Der in § 4 VBVG vorgesehene feste Stundenbetrag ist sachlich gerechtfertigt, um verwaltungsaufwendige, unterschiedliche Abrechnungen zu vermeiden. Dem Gesetzgeber steht bei Vergütungsregelungen grundsätzlich ein Gestaltungsspielraum zu, ob er Einzelabrechnungen, Pauschalierungen oder fixe Sätze vorsieht. Die Einbeziehung von Betreuungsaufwendungen und Umsatzsteuer in den vom Gesetzgeber nunmehr gewählten Fixbetrag ist sachlich legitimiert, um aus öffentlichen Haushaltsmitteln gezahlte Vergütungen am Grundsatz der Wirtschaftlichkeit und Sparsamkeit auszurichten.
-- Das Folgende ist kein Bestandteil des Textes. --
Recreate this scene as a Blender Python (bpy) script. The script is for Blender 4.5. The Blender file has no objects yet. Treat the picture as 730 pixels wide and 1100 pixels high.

Der Ansatz eines festen Gesamtbetrages einschließlich Umsatzsteuer ist nach der bisherigen Rechtsprechung des Bundesverfassungsgerichts nicht zu beanstanden, denn das im Beschluss des Ersten Senats vom 15. Dezember 1999 (1 BvR 1904/95 u.a.; BVerfGE 101, 331 <355>) beanstandete Fehlen einer Berücksichtigung der Umsatzsteuer bei der Vergütung von Betreuern ist nunmehr beseitigt; ausweislich des § 4 Abs. 2 Satz 1 VBVG ist sie in den Inklusivstundensatz einberechnet worden. Jedem Betreuer wird mithin im Stundensatz Umsatzsteuer in Höhe des Normaltarifs nach § 12 Abs. 1 UStG vergütet. Davon geht auch der Beschwerdeführer aus, der nicht einen Verstoß gegen das Grundrecht der Berufsfreiheit aus Art. 12 Abs. 1 GG wegen unterlassenen Einbezugs der Umsatzsteuerpflicht, sondern einen Verstoß gegen das Gleichheitsgrundrecht aus Art. 3 Abs. 1 GG wegen des Einbezugs des umsatzsteuerlichen Normaltarifs in die Vergütung rügt, obwohl manche Betreuer umsatzsteuerrechtlich anders belastet werden.

2.

Der Beschwerdeführer rügt einen Gleichheitsverstoß durch § 4 VBVG, weil er aus der Vergütung die volle Umsatzsteuer von 19% abführen müsse, während anderen die umsatzsteuerliche Belastung nach den Vorschriften der §§ 12 und 19 UStG gemindert oder vollständig erlassen würde. Zwar hat der Gesetzgeber § 4 VBVG mit dem Ziel einer Förderung von gemeinnützigen Betreuungsvereinen und ehrenamtlicher Betreuung beschlossen (vgl. BTDrucks 15/4874, S. 25 f. und 31). Die Differenzierung der den Betreuern verbleibenden Vergütungsleistung ergibt sich aber erst aus der Variation der Umsatzsteuertarife, die in §§ 12 und 19 UStG angeordnet ist. Besonders deutlich zeigt sich die Tatsache, dass die ungleiche Behandlung der drei Gruppen vom Umsatzsteuerrecht ausgeht, in der vom Beschwerdeführer vorgetragenen Heraufsetzung des Umsatzsteuertarifs von 16% auf 19%. Diese Aufspreizung der Belastung ergibt sich allein aus § 12 Abs. 1 UStG ohne jegliche Veränderung des § 4 VBVG. Ein Gleichheitsverstoß könnte sich demnach allenfalls aus den umsatzsteuerrechtlichen Vorschriften ergeben, denn die tatsächliche und rechtliche Beschwer geht bei einer derartigen Fixbetragsvergütung immer von der nachträglichen Steuerbelastung des Vergütungsempfängers aus.

3.

Es bleibt dem Beschwerdeführer unbenommen, gegen die umsatzsteuerlichen Steueranmeldungen oder Bescheide in den Veranlagungszeiträumen der Vergütung und mittelbar gegen die Steuerentlastung nach § 12 Abs. 2 Nr. 8a und § 19 Abs. 1 UStG vorzugehen und dort einen Verstoß gegen Art. 3 Abs. 1 GG aus der Sicht aller umsatzsteuerpflichtigen Unternehmer wegen der Entlastungen für gemeinnützige Körperschaften oder Kleinunternehmer zu rügen.

Von einer weiteren Begründung wird nach § 93d Abs. 1 Satz 3 BVerfGG abgesehen.

Diese Entscheidung ist unanfechtbar.